Sunday, November 29, 2020

Another mountain background for a graphic novel—or not


On the Trail to Lake Helen
Watercolour and crayon
©2020 Charlene Brown

If I use this for a background in any of the illustrations in my next graphic novel, I’m definitely going to have to move the action out of town.  I can’t put anything resembling a town in this pass on the north side of the Icefields Parkway just opposite the Crowfoot Glacier.

I’m going to be working on abstract paintings for the next little while, so I might just rethink this whole graphic novel illustration  plan. I tried googling ‘abstract comics’ and discovered they do exist. 

 


Sunday, November 22, 2020

Paintings from the early days of this blog


Under cover of darkness, Lake Issyk-kul, graphic novel back/front cover illustration
Computer-altered watercolour
©2010 Charlene Brown

Arrival at Lake Issyk-kul, background illustration for Chapter 5 of graphic novel
Original watercolour, unaltered
©2010 Charlene Brown 

These paintings are from a graphic novel I wrote about ten years ago. You’ll see next week why I’m posting them now.

 

  

Sunday, November 15, 2020

Except for a herd of Bighorns, we had the pass to ourselves…


Near the top of Piper Pass
Watercolour and crayon
©2020 Charlene Brown

I think I might use this and other non-abstracted paintings I posted earlier this month as backgrounds for drawings in a graphic novel I’ve started writing.  I used the paintings of mountains in Kyrgystan that I posted last week in the first graphic novel I wrote.

But there’s a problem.  Although a (fictional) Canadian mountain pass is involved in this new graphic novel, most of the action takes place in town.  It just wouldn’t be right to fit a town in beside Boom Lake or in the Ptarmigan Cirque or up Piper Pass, so I guess I’ll have to move some of the action out of town.

 

 


Sunday, November 8, 2020

Five Years Ago


Switchback 26
Watercolour and crayon sketch
©2015 Charlene Brown

Our return to Tokyo via Lake Chuzenji at the top of the spectacular Kegon waterfall (three metres short of Niagara, 20 switchbacks up and 28 switchbacks down) was quite fantastic. This sketch shows the incredible number of switchbacks visible through the interwoven evergreen and brilliant red foliage on our descent through the precipitous mountain forest.

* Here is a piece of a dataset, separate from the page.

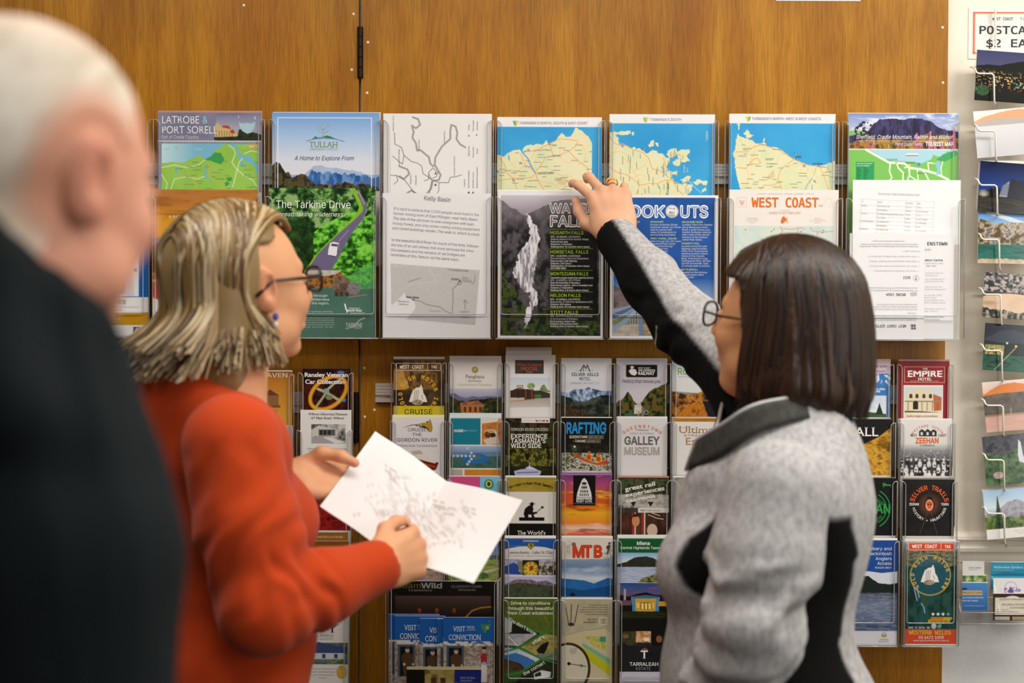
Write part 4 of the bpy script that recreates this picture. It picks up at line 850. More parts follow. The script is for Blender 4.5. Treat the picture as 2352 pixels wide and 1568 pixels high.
a.t('STRAHAN  ·  QUEENSTOWN  ·  ZEEHAN  ·  ROSEBERY  ·  TULLAH', 1804, 446, 2.6, '#d8a898', 'c', 130, sh=.15)
a.para(['TOWN MAPS', 'ATTRACTIONS', 'WALKS'], 1728, 502, 3, 4.8, '#dcb8a4', 'c'); a.para(['DINING', 'ACCOMMODATION', 'SHOPS'], 1878, 502, 3, 4.8, '#dcb8a4', 'c')
a.poly([(1797, 498), (1801, 495), (1804, 500), (1811, 498), (1806, 503), (1812, 506), (1803, 507), (1800, 512), (1794, 513), (1794, 505)], OR); a.line([(1802, 508), (1810, 510)], 1.6, OR)
a.box(1694, 453, 1715, 475, 1, '#dcae9c'); a.poly([(1697, 459), (1706, 461), (1711, 459), (1708, 470), (1702, 472)], '#e3b7a4'); a.box(1892, 453, 1912, 475, .8, '#e2c6ba'); a.line([(1894, 466), (1898, 458), (1906, 456), (1911, 466), (1904, 472)], 1, '#e2bcae')
put('guide_booklet', a, YL, 'cream guide booklet with large orange heading and pale map', 'booklet', ('A6', 1), 2, th=.008, dy=.4, dx=-.7, glab='cream booklet edge behind the orange headed guide', edge='#e6dfd8')

# L7 white typed sheets
a = Art(1959, 413, 2206, 560, '#ebebed', 0.7)
x0, x1 = 1976, 2146
ys = [457 + i * 8.9 for i in range(9)]
a.t('TRAVELLING TIMES FROM QUEENSTOWN', 2016, 447, 4.6, '#a8a6a8', w=96, rot=-1.5)
sk = lambda x, y: (x - (y - 457) * .05, y + (x - 1976) * .035)
for i, y in enumerate([457, 470, 487.6, 505, 523, 541]): a.line([sk(x0, y), sk(x1, y)], .8, '#b2b0b2')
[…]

I participated recently in a podcast by American artist Nicholas Wilton, ‘Why trying to be ‘good’ is killing your art,’ and will be writing about it next month.   A point he made about ‘tracing an intuitive path, winding, and out of bounds if it seems appropriate’ to get around ‘blockades’ in your painting process, reminded me of the above blog post almost exactly five years ago. 

How different from today’s restricted adventures, when we seldom venture more than a kilometre from home!

 

Sunday, November 1, 2020

Here’s a place I’ll never be…


Lake Louise from Mount Fairview
Watercolour and oil pastel
©2020 Charlene Brown 

This painting is based on pictures taken from the same almost inaccessible (in my opinion) mountaintop as the photos I used for my September 9 and October 7 blog post paintings.

In this view, the Fairmont Chateau Lake Louise can be seen on the right at the north end of the lake.  In the upper right, the Icefields Parkway snakes off to the northwest.